Whether you use Bluesky Education, another online provider, or structure your child's learning entirely independently, your LA relationship in Wales does not change. The local authority will contact you. Under Section 436A of the Education Act 1996, they have a statutory duty to identify children not receiving a suitable education, and they will make informal enquiries to discharge that duty.

The most effective response is a structured written report that demonstrates your provision is broad, progressive, and suited to your child's individual needs. A well-prepared 3-4 page annual report can satisfy an LA enquiry entirely without the need for a home visit. What Welsh LAs are assessing is whether your education is "efficient and suitable" as defined in case law — not whether you have hired a provider, purchased a curriculum, or followed a timetable. A child learning through a mix of structured online lessons, outdoor projects, and community activities can satisfy this standard just as effectively as a school-at-home model.

What underpins any of these approaches is documentation. Parents who respond to LA enquiries with a clear educational philosophy statement, evidence of progress across literacy and numeracy, and records of social engagement consistently close LA files quickly. Parents who do not — whether using an online school or not — are more likely to face escalation toward Section 437 notices and, in worst cases, School Attendance Orders.

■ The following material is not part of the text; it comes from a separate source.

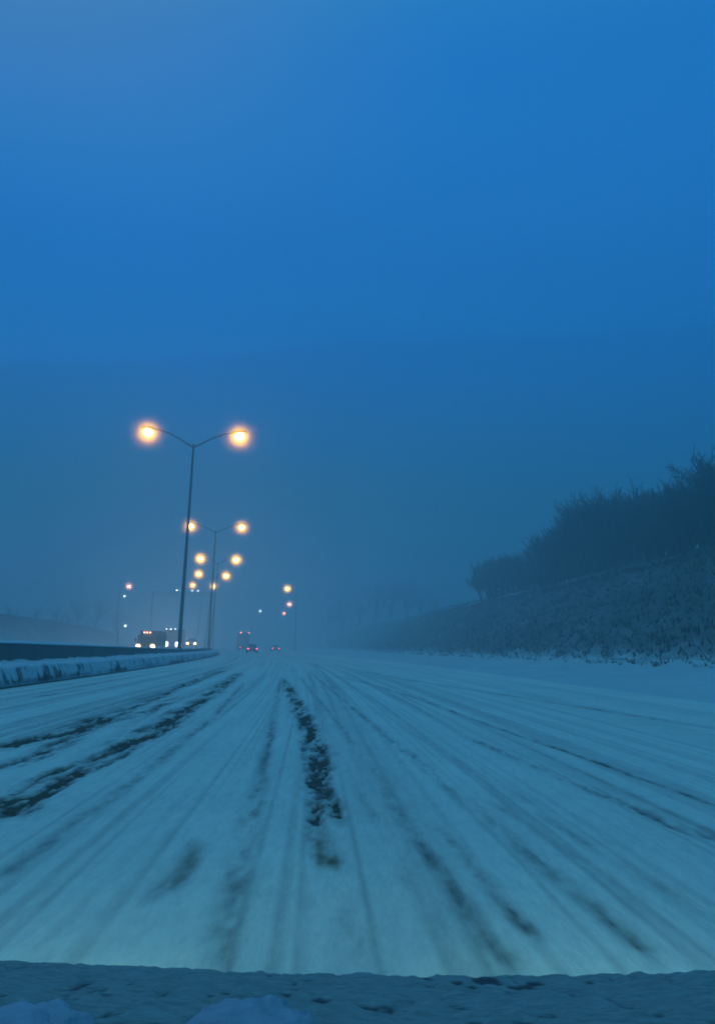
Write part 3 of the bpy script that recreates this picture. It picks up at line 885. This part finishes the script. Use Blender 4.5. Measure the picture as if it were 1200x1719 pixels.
# ------------------------------------------------------------------ trees
def make_tree_mesh(seed, H, multi, dense=1.0, spread=0.55):
    """bare winter tree: trunk mesh and a crown of limbs and twigs"""
    r = random.Random(seed)
    trunk = MB(); crown = MB()
    def seg(m, a, b, ra, rb, n):
        mid = (a + b) / 2 + Vector((r.uniform(-1, 1), r.uniform(-1, 1), r.uniform(-1, 1))) * (b - a).length * 0.07
        m.tube([a, mid, b], [ra, (ra + rb) / 2, rb], n, False)
    def grow(p, dirv, ln, rad, lev):
        e = p + dirv * ln
        seg(crown, p, e, rad, rad * 0.6, 5 if lev < 2 else 3)
        if lev >= 4: return
        k = int((5 if lev < 3 else 5) * dense)
        for i in range(k):
            f = 0.25 + 0.75 * (i + r.random()) / k
            q = p + dirv * ln * f
            ax = dirv.orthogonal().normalized()
            ax.rotate(Matrix.Rotation(r.uniform(0, 6.28), 3, dirv))
            nd = (dirv + ax * r.uniform(0.45, 0.95)).normalized()
            nd = (nd + Vector((0, 0, 0.25))).normalized()
            grow(q, nd, ln * r.uniform(0.42, 0.68), max(rad * 0.6, 0.02), lev + 1)
    n = multi
    for i in range(n):
        a = r.uniform(0, 6.28); lean = r.uniform(0.05, spread) if n > 1 else r.uniform(0, 0.08)
        dv_ = Vector((math.cos(a) * lean, math.sin(a) * lean, 1)).normalized()
        tl = H * r.uniform(0.28, 0.42)
        base = Vector((math.cos(a), math.sin(a), 0)) * 0.12 * (n > 1)
        top = base + dv_ * tl
        rad = 0.10 if n == 1 else 0.055
        trunk.tube([base - Vector((0, 0, 0.3)), base + dv_ * tl * 0.5, top], [rad * H / 6 * 1.2, rad * H / 6, rad * H / 6 * 0.8], 7)
        for j in range(4 if n > 1 else 7):
            b = r.uniform(0, 6.28)
            nd = (dv_ + Vector((math.cos(b), math.sin(b), 0)) * r.uniform(0.1, 0.75)).normalized()
            grow(base + dv_ * tl * (0.45 + 0.55 * (j + 1) / 7 if n == 1 else r.uniform(0.5, 1.0)), nd, H * r.uniform(0.24, 0.36), rad * H / 6 * 0.5, 2 if n > 1 else 1)
    return trunk.mesh('trunk', M_BARK), crown.mesh('crown', M_TWIG)
protos = []
for i in range(5):
    protos.append(make_tree_mesh(100 + i, 6.0, 5 + i % 3, 1.0))
tall = [make_tree_mesh(200 + i, 10.0, 1, 0.85) for i in range(3)]
print('tree tris', [len(c.polygons) for _, c in protos + tall])

def place_tree(kind, x, y, z, s, sz, rz, label, group, name='bare_tree', tri=None):
    tm, cm = kind
    root = empty(name, (x, y, z), rz)
    root.scale = (s, s, sz)
    tag(root, label, 'tree', group)
    for nme, me in (('trunk', tm), ('crown', cm)):
        o = bpy.data.objects.new(nme, me); link(o, root)
    return root
def tree_height(d):
    return float(np.interp(d, [40, 60, 70, 80, 92, 100, 107, 111, 114, 120, 130, 142, 152, 158], [8.2, 8.0, 8.6, 10.0, 11.0, 10.8, 9.8, 8.6, 3.4, 4.6, 7.6, 9.0, 8.4, 7.0]))
cnt = 0
for row, off in enumerate((-1.2, 1.0, 3.4, 6.0, 9.0)):
    d = 47 + row * 0.7
    while d < 150:
        h_ = tree_height(d) * rnd.uniform(0.80, 1.06) * (0.8 if row == 0 else 1.0) * (0.74 + 0.52 * float(vnoise(d * 0.16, row * 0.4, 7)))
        x = float(crest_x(d)) + off + rnd.uniform(-0.8, 0.8)
        z = CREST_Z - 0.25 + (off * 0.02 if off > 0 else off * 0.45)
        near = d < 112
        place_tree(protos[rnd.randrange(5)], x, d, z, h_ / 6 * rnd.uniform(0.85, 1.15), h_ / 6, rnd.uniform(0, 6.28),
                   'bare many-stemmed tree in the tall dark thicket on the bank top' if near else 'bare shrubby tree in the lower, hazier thicket farther along the bank',
                   'trees of the near tall thicket' if near else 'trees of the farther low thicket')
        cnt += 1
        d += rnd.uniform(1.9, 3.4) * (1.0 if row < 3 else 1.25)
print('thicket trees', cnt)
# far trees dissolving in the haze, right of the lights
for (px, base, topy, d) in ((575, 1062, 985, 300), (600, 1060, 970, 290), (628, 1055, 962, 285), (655, 1052, 950, 290), (683, 1050, 948, 280), (708, 1046, 962, 275), (735, 1040, 985, 270), (550, 1068, 1000, 310)):
    d += 60
    p = W(px, base, d); q = W(px, topy + 6, d)
    s = (q.z - p.z + 3) / 10
    place_tree(tall[rnd.randrange(3)], p.x, d, p.z - 3, s, s, rnd.uniform(0, 6.28), 'tall bare tree fading into the haze beyond the far end of the bank', 'hazy far trees beyond the bank')
for (px, topy, d) in ((15, 1005, 175), (60, 1000, 190), (100, 992, 205), (135, 985, 215), (165, 990, 225), (195, 1000, 240), (120, 1010, 200), (30, 1015, 185)):
    d += 75
    q = W(px, topy + 6, d)
    z0 = 4.0
    s = (q.z - z0) / 10
    place_tree(tall[rnd.randrange(3)], q.x, d, z0, s, s, rnd.uniform(0, 6.28), 'bare tree faint in the haze above the low bank at left', 'hazy trees beyond the oncoming lanes')

# rough grass and weed stalks over the embankment (nobody could count it)
def tufts(name, n, sampler, hmin, hmax, mat, label, blades=5):
    vs_, fs = [], []
    for i in range(n):
        x, y, z, k = sampler(i)
        for b in range(blades):
            a = rnd.uniform(0, 6.28); h = rnd.uniform(hmin, hmax) * k
            dx, dy = math.cos(a), math.sin(a)
            o = rnd.uniform(0, 0.18) * k; w = 0.03 * k + 0.02
            lean = rnd.uniform(0.3, 1.3) * h
            bx, by = x + dx * o, y + dy * o
            q = len(vs_)
            vs_ += [(bx - dy * w, by + dx * w, z - 0.05), (bx + dy * w, by - dx * w, z - 0.05), (bx + dx * lean, by + dy * lean, z + h)]
            fs.append((q, q + 1, q + 2))
    me = bpy.data.meshes.new(name); me.from_pydata(vs_, [], fs); me.materials.append(mat); me.update()
    o = link(bpy.data.objects.new(name, me))
    return tag(o, label, kind='stuff')
NS = 9000
d_s = rng.uniform(0, 1, NS) ** 1.6 * 190 + 22
t_s = rng.uniform(0.005, 0.62, NS) ** 1.0
t_s = np.where(np.abs(t_s - 0.54) < 0.018, t_s - 0.06, t_s)
bx_, bz_ = bank(d_s, t_s)
tufts('dry_grass', NS, lambda i: (bx_[i], d_s[i], bz_[i], 0.7 + 0.9 * rnd.random()), 0.10, 0.30, M_DRY, 'dry grass and weed stalks covering the embankment', 4)
NS2 = 450
d_2 = rng.uniform(0, 1, NS2) ** 1.5 * 150 + 20
t_2 = 1 - rng.uniform(0, 1, NS2) ** 1.3 * 0.30
vx_, vz_ = verge(d_2, t_2)
tufts('verge_grass', NS2, lambda i: (vx_[i], d_2[i], vz_[i], 0.8), 0.08, 0.28, M_DRY, 'thin stalks poking through the snow at the foot of the bank', 4)

# marker post on the verge
p = W(980, 1106, 62)
post = empty('marker_post', (p.x, 62, 0.2)); tag(post, 'short dark marker post standing in the snow verge', 'post')
MB().box((0, 0, 0.55), (0.12, 0.10, 1.1)).build('post_body', M_BARK, post, False, 0.01)
MB().box((0, 0, 1.13), (0.15, 0.13, 0.06)).build('snow_cap', M_CLEANSNOW, post, False, 0.02)

# ------------------------------------------------------------------ our own car, only the snowed-up bonnet in view
def own_car():
    rz = R(1.2)
    root = empty('own_car', (0, 0, 0), 0)
    tag(root, 'dark car bonnet crusted with thin snow along the bottom edge', 'car')
    ys = np.concatenate([np.linspace(0.40, 1.30, 150), np.linspace(1.305, 1.42, 24)])
    xs = np.linspace(-0.80, 0.80, 300)
    Y, Xc = np.meshgrid(ys, xs, indexing='ij')
    def bz(x, y):
        t_ = (y - 0.4) / 0.9
        z = 0.905 - 0.225 * np.clip(t_, 0, 1) - 0.9 * np.clip(y - 1.30, 0, 1) ** 1.0
        z = z + 0.018 * np.abs(x / 0.62) ** 2.2 * np.clip(1.15 - np.abs(x) * 0.3, 0, 1)      # raised wings
        z = z - 0.30 * np.clip(np.abs(x) - 0.70, 0, 1)
        return z
    Zb_ = bz(Xc, Y)
    bonnet = grid_mesh('bonnet', Xc, Y, Zb_ - 0.012, M_CAR1, parent=root)
    # frozen crust, thin enough for the paint to show in dark flecks
    n_ = fbm(Xc * 55, Y * 22, 201, 5); n_b = fbm(Xc * 5, Y * 4, 211, 3)
    crust = Zb_ + 0.012 * (n_ - 0.5) + 0.006 * (n_b - 0.5) + 0.003
    k = np.clip((0.47 - n_) * 8 + (0.5 - n_b) * 6 - 0.25, 0, 1)
    sn_ = grid_mesh('snow_crust', Xc, Y, crust, M_CRUST, {'bare': k}, parent=root)
    sn_['kind'] = 'stuff'
    # lumps of snow near the windscreen
    for (px, py, w_, h_) in ((60, 1708, 0.050, 0.017), (415, 1704, 0.058, 0.022), (20, 1722, 0.04, 0.012)):
        v_ = CM.to_3x3() @ Vector(((px - 600) / F, (859.5 - py) / F, -1))
        s_k = 0.9; best = None
        for q in np.linspace(0.5, 1.3, 200):
            pt = v_ * (q / v_.y); 
            if pt.z + EYE <= float(bz(np.array(pt.x), np.array(pt.y))) + h_ * 0.6:
                best = pt; break
        if best is None: continue
        m = MB(); nu, nv = 26, 12
        cx, cy_ = best.x, best.y
        cz = float(bz(np.array(cx), np.array(cy_)))
        m.ellipsoid((0, 0, 0), (w_, w_ * 0.8, h_), nu, nv)
        vv = []
        for (x, y, z) in m.v:
            f = 1 + 0.5 * (mnoise.noise(Vector((x * 45 + px, y * 45, z * 60))))
            vv.append((cx + x * f, cy_ + y * f, cz - 0.002 + z * f))
        m.v = vv
        m.build('snow_lump', M_LUMP, root, True)
    # wings, nose and bumper below the bonnet
    for s in (-1, 1):
        m = MB(); prof = []
        pts = [(y, float(bz(np.array(0.79), np.array(y))) - 0.015) for y in (0.40, 0.8, 1.2, 1.40)]
        prof = [(0.40, 0.30), (0.46, 0.58), (0.62, 0.68), (0.84, 0.68), (1.0, 0.58), (1.06, 0.28), (1.40, 0.28)]
        m.prism(prof + pts[::-1], s * 0.72, s * 0.805)
        m.build('wing', M_CAR1, root, False)
        wheel(root, s * 0.68, 0.74, 0.31, 0.2)
        MB().ellipsoid((s * 0.58, 1.44, 0.50), (0.15, 0.05, 0.075), 14, 8).build('headlight', M_OWNLAMP, root, True)
    MB().box((0, 1.40, 0.40), (1.44, 0.07, 0.34)).build('nose', M_CAR1, root, False, 0.02)
    MB().box((0, 1.46, 0.32), (1.58, 0.10, 0.16)).build('bumper', M_TYRE, root, False, 0.03)
    MB().box((0, 1.45, 0.50), (0.6, 0.03, 0.10)).build('grille', M_TYRE, root)
    MB().box((0, 0.42, 0.55), (1.40, 0.04, 0.5)).build('bulkhead', M_TYRE, root)
    for s in (-1, 1):
        ld = bpy.data.lights.new('headlight_beam', 'SPOT')
        ld.energy = OWN_W; ld.spot_size = R(80); ld.spot_blend = 1.0; ld.color = (0.50, 1.0, 0.66); ld.shadow_soft_size = 0.06
        lo = bpy.data.objects.new('headlight_beam', ld)
        lo.location = (s * 0.58, 1.53, 0.52); lo.rotation_euler = (R(88.3), 0, R(4 - s * 10))
        link(lo, root)
OWN_W = 60
t = NT('frozen_crust')
at = t.n('ShaderNodeAttribute'); at.attribute_name = 'bare'
n = t.noise(t.coords(scale=(1, 2.2, 1)), 30, 6, 0.7)
mx = t.n('ShaderNodeMix', data_type='RGBA')
t.l(at.outputs['Fac'], mx.inputs['Factor'])
t.l(t.ramp(n, [(0.3, (0.17, 0.22, 0.20)), (0.7, (0.34, 0.41, 0.38))]), mx.inputs[6])
mx.inputs[7].default_value = (0.05, 0.055, 0.06, 1)
t.l(mx.outputs[2], t.b.inputs['Base Color'])
t.b.inputs['Roughness'].default_value = 0.8
t.bump(n, 0.5, 0.006)
M_CRUST = t.m
M_LUMP = simple('loose_snow_lump', (0.34, 0.38, 0.44), (0.44, 0.48, 0.54), 40, 0.85, bump=0.5)
M_OWNLAMP = glow('dipped_headlight_lens', (1.0, 0.85, 0.6), 3)
own_car()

Building Your Portfolio Alongside Any Provider

If you do use Bluesky Education or a similar provider, their lesson completion records form one layer of your portfolio evidence. But you will still need:

  • An educational philosophy statement appropriate to the Welsh framework
  • Evidence of progress in literacy and numeracy specifically (heavily scrutinised by Welsh LAs)
  • Records of social interaction — clubs, sports, community groups, co-ops
  • For children with IDPs: documentation mapping home provision to the outcomes specified in the plan
  • For GCSE-age learners: a framework for logging study hours, mock results, and — if applicable — the supervision log required for WJEC NEA authentication

None of these elements are generated automatically by an online school subscription. They require a structured record-keeping approach.

The Wales Portfolio & Assessment Templates are built specifically for this context — the Welsh legislative framework, Welsh LA expectations, WJEC private candidate requirements, and the ALN Act 2018. They provide the fillable templates for annual reports, philosophy statements, IDP continuity trackers, and WJEC NEA logs that Welsh families need alongside whatever curriculum they choose to use.

The Bottom Line

Bluesky Education is a legitimate option for UK families who want structured, online-delivered schooling. For Welsh home educators, it can provide useful curriculum scaffolding, particularly at secondary level. But it does not change your EHE status, does not handle your LA relationship, does not address WJEC private candidate requirements, and does not touch the ALN Act 2018 compliance questions that affect a significant proportion of Welsh home-educating families.

Your documentation is your responsibility, regardless of which provider you use. Getting that framework right from the start — rather than scrambling when the informal enquiry letter arrives — is the decision that makes the biggest difference.